After Waterloo there was periodic friction with France and occasional invasion scares, but, to quote historian François Crouzet, the French ‘never again picked up the gauntlet’. They ‘understood that they would not have a chance, and so backed down when the risk of war was serious, for example in 1840 and again in 1898’.[28] Gradually relations between Britain and France moved haltingly towards co-existence, then entente and eventually alliance – redefining Britain’s continental connection until 1940.

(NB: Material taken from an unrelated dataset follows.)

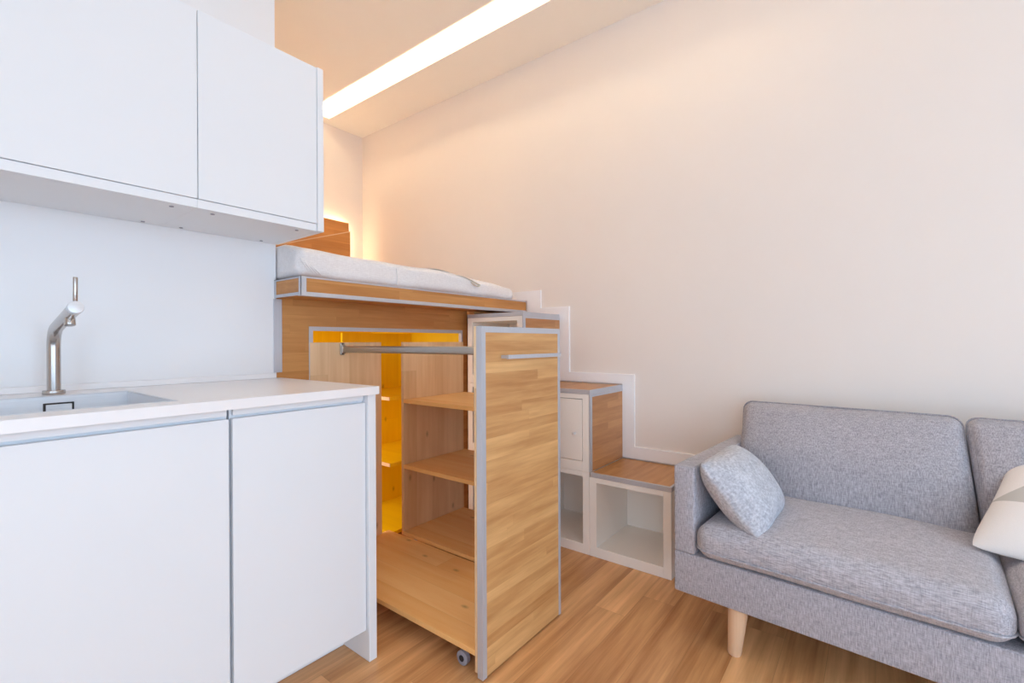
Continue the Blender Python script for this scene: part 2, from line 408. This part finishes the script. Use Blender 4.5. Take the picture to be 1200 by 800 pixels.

The Channel – transcended yet triumphant
During the century between 1815 and 1914, Britain tried to maintain its hybrid grand strategy – maritime and continental – by new means. Global expansion, often conducted by limited wars such as the conquest of Egypt in 1882, was combined with periodic bouts of calculating diplomacy to maintain a European balance. Throughout, large-scale wars such as the Crimea (1854–6) and South Africa (1899–1902) were the exception. But in the last decades of the nineteenth century – after the geopolitical turning points of American and German unification between 1861 and 1871 – the implications of Britain’s relative decline began to kick in. During the long eighteenth century the British had battled against a single foe, France, for European stability and global hegemony. The struggle was immense, but the chess game was essentially simple. By 1900, however, the country faced simultaneous challenges on the continent and globally from a variety of powers, even though Germany was the most threatening because closest to home. The first German war (1914–18) was won by Britain and France, but only with massive American help; in the second France quickly became irrelevant geopolitically and America all-important. In the process the Channel lost much of its strategic significance – transcended by the bomber and then the nuclear missile. Yet its psychological importance for British identity was triumphantly re-asserted by the events of 1940. The era of the two world wars requires closer attention because it has become central to national debate.
In the late-nineteenth century, Britain’s default response in the face of multiple challengers was a policy of selective ‘appeasement’ – in those days a perfectly respectable diplomatic term. It meant, according to historian Paul Kennedy, ‘satisfying grievances through rational negotiation and compromise, thereby avoiding the resort to an armed conflict which would be expensive, bloody, and possibly very dangerous’.[29] But the rationality and acceptability of appeasement was more obvious to the British than to others. ‘We are not a young people with an innocent record and a scanty inheritance,’ Churchill privately admitted in 1914. ‘We have got all we want in territory and our claim to be left in the unmolested enjoyment of vast and splendid possessions, mainly acquired by violence, largely maintained by force, often seems less reasonable to others than to us.’[30] He chose to omit the italicised phrases when quoting this memorandum in his war memoirs – a sign, presumably, of his awareness that they did not accord with what the British liked to present as their principled love of peace.
The United States, at least, could be managed around the turn of the century by calculated appeasement – backing down on points of friction, while playing up the economic and cultural ties between the two ‘Anglo-Saxon’ powers. The US was a force only in the Americas and the Pacific, with – at this stage – minimal political engagement in Europe. In Europe itself, Germany was not geographically a direct threat – unlike Napoleonic France had been. However, its aspirations under Kaiser Wilhelm II to become a ‘world power’ equal to the others did pose a serious challenge, especially in the 1900s when Germany built a large modern fleet to rival the Royal Navy. This prompted Britain to draw closer to France and Russia – colonial rivals in North Africa and the Indian subcontinent respectively but also European states that feared the growth of German military power. The Anglo–French entente of 1904 and the Anglo–Russian agreement of 1907 were intended to resolve, or at least reduce, imperial tensions in the interests of deterring Germany.